Somewhere along the line, I have become an ‘expert’ on apartment living – if the definition of expert is that I know where to find out the stuff that other people don’t know.  The Sydney Morning Herald Flat Chat column is now has a Melbourne edition (the laws are very different so the columns usually are too) and I have started getting invitations to speak at conferences, which is cool as it scratches the itch that might otherwise have me foolishly try to do an open mike night at a stand-up club.

You’ll find the new, enhanced website here  http://www.flat-chat.com.au. That’s  the place to be if you want to find the most recent examples of my trouble-making and attempts at problem solving in the area of strata living. After a blistering first year when I was getting about 1000  readers a day, it has settled down to a sensible 5-600, although it peaked one day when I had a story in the Herald’s online pages read by 123,000 people and at one point 518 people were all,  at the same time, reading the follow-up on my little website. What was the story? Whether ot not it was illegal to photograph someone’s illegally parked car.  Don’t ask!

Oh, and I finally acquired a university degree – an MA in writing from the Open University and Swinbourne in Melbourne.  So I can now legitimately lecture about writing, as I occasionally do, to students who are less well qualified than I am. And, as part of my final submission, I wrote the first 20,000 words of a crime novel that I desperately want to finish but which has lain untouched ever since.

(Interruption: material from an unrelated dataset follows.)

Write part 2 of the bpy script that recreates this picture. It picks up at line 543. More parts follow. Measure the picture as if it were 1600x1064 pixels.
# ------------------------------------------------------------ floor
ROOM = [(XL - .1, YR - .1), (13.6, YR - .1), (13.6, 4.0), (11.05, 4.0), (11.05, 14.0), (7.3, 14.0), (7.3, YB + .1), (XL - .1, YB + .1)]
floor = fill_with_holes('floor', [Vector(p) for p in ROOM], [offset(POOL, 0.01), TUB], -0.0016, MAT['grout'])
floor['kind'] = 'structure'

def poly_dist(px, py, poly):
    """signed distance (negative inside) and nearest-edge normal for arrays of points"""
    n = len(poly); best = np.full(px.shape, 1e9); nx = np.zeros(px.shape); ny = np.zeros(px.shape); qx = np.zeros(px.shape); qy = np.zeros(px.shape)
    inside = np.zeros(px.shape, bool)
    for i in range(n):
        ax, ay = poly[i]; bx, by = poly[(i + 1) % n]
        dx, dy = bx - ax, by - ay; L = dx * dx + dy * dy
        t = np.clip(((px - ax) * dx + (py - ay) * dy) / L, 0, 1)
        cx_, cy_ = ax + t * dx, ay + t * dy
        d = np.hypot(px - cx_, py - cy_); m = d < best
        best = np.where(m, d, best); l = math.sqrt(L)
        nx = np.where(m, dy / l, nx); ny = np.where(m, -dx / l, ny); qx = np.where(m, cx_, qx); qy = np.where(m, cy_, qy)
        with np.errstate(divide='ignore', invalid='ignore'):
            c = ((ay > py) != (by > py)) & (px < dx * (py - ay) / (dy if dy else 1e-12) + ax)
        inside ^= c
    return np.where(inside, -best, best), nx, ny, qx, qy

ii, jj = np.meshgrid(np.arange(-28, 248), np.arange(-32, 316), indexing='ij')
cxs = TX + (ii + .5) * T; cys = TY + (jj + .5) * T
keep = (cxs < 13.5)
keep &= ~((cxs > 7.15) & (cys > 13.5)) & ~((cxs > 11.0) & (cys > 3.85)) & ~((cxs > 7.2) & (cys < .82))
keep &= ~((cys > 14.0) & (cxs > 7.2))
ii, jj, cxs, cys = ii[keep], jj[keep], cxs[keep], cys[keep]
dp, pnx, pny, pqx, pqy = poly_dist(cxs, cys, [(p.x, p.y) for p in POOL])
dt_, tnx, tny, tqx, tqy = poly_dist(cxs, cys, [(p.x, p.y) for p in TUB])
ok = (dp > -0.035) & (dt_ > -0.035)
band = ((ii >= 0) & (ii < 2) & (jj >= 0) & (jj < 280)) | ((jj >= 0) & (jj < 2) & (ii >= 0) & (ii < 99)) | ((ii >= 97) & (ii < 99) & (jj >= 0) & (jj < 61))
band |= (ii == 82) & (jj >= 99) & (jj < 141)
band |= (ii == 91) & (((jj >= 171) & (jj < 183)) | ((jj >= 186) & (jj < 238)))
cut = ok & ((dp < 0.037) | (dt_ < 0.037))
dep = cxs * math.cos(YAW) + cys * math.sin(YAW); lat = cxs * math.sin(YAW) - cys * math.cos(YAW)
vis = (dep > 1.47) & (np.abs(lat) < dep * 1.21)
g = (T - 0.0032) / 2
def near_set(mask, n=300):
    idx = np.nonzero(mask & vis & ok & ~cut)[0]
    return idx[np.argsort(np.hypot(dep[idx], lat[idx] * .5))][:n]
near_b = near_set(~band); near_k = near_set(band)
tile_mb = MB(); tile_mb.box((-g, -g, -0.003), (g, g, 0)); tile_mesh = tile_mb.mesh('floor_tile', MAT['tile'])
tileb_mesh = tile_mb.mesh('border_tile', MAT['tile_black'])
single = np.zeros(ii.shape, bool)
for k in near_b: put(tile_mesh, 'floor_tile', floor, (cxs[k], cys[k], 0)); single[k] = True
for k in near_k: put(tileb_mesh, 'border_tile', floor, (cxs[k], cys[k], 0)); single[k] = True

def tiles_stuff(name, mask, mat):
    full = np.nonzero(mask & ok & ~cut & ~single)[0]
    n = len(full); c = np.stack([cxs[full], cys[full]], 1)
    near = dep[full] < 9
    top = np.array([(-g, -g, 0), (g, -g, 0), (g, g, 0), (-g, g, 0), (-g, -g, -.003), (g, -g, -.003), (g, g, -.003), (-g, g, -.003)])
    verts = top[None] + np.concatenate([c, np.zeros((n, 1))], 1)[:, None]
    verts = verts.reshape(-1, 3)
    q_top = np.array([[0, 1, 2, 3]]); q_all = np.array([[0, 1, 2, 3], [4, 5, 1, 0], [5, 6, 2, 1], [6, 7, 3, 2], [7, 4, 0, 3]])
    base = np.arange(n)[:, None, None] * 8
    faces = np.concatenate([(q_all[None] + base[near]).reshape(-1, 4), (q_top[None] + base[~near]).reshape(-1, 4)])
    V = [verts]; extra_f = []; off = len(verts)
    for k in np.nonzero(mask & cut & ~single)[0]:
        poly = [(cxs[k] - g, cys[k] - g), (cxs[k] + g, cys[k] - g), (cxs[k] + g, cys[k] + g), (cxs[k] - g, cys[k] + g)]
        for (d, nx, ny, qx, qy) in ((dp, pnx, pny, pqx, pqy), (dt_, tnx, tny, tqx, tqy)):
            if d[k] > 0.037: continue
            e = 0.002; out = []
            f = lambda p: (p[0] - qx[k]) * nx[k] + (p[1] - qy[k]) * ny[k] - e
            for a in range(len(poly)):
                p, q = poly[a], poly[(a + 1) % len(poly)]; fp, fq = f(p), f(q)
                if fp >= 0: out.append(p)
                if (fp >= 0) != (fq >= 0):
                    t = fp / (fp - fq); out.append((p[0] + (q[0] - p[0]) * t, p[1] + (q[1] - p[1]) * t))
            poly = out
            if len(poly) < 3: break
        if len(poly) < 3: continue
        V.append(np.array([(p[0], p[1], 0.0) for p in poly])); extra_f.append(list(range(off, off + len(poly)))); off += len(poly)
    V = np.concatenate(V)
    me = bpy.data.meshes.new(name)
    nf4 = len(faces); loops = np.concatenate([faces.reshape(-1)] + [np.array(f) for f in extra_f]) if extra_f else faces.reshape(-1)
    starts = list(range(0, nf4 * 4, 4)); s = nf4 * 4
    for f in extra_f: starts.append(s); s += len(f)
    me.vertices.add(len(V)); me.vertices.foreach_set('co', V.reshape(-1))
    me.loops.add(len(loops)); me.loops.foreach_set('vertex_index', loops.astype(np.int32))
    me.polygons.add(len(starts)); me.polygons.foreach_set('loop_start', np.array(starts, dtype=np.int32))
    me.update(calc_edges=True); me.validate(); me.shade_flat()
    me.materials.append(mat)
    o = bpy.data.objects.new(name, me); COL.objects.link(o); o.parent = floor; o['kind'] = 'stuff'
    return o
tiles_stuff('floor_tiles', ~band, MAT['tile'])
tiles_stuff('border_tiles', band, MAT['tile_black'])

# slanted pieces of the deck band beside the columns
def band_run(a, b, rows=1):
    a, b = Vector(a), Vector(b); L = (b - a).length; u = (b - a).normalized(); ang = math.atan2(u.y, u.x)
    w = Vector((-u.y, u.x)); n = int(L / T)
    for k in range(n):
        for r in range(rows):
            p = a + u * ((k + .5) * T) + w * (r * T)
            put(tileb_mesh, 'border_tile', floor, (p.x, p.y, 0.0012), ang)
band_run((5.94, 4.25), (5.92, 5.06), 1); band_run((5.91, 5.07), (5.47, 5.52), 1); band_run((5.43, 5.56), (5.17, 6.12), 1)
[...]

Time moves on so quickly. The kittens (below) who appeared the last time I revamped the website are now cats – one of them a ginger monster. And I have discovered a new desire – the desire to have done something (rather than wanting to actually do it). I’m calling it my Empty Bucket list.  I would like to have run the City to Surf, I would like to have parachuted from an aeroplane and run for parliament.  I have no desire to do any of these things in the future, I just think it would be cool if I had in the past.

And on that note, I wish I had started fixing up this website two years ago when those kittens were just fluffy little balls of fur.